We don't often think about that facet of DA.

 

Regards

 

Mike

 

 

[poteroo]

Altitude Effect on Engine Mixture

 

A consideration not discussed so far is the effect on mixture. The engine is very easily flooded at startup on high altitude strips - a situation you must avoid with fuel injection. As well, the engine will not develop maximum possible power for take-off unless some leaning is done - particularly once DA exceeds 5000ft. We used to lean off to around 100ROP EGT once the throttle was opened up fully. This used to roughly correspond to an altitude backscale on the fuel flow gage. We kept note of these for each strip we operated into.

 

Another way to obtain this setting was to record the fuel flow settings on climb when using wide open throttle, fine pitch and approx 100ROP on the EGT, at each DA step.

 

All of this refers to normally aspirated engines - with the turbos we obtained sea level pressure for most strips, and so leaning was not used on t/o.

 

How a Bing carby engine would work at the higher DA's, I don't know.

 

happy days,

 

 

[eastmeg2]

Ozzie's post just got me wondering whether float plane pilots look for mountain lakes with a waterfall leading into a valley just in case they need a bit of gravity assistance for take off ;-) Something similar was mentioned about airstrips high in the mountains in a similar thread somewhere . . .

 

 

[Yenn]

The Bing carby is supposedly automatically altitude compensated. If you run a Bing with EGT you should see if there is any great drop in EGT caused by a rich mixture at altitude.

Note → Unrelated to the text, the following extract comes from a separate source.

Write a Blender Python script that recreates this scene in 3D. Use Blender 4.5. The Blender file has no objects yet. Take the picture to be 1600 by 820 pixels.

Normally aspirated Lycoming and continentals are usually leaned out once you get to about 3000' and at high airports such as Denver in USA they will need leaning for take off.

 

Once you start talking about leaning you uncover a great can of worms, where all that I was taught as a student in the 60's hs been superseeded, with a more sensible method, much to the disgust of a few old die hards.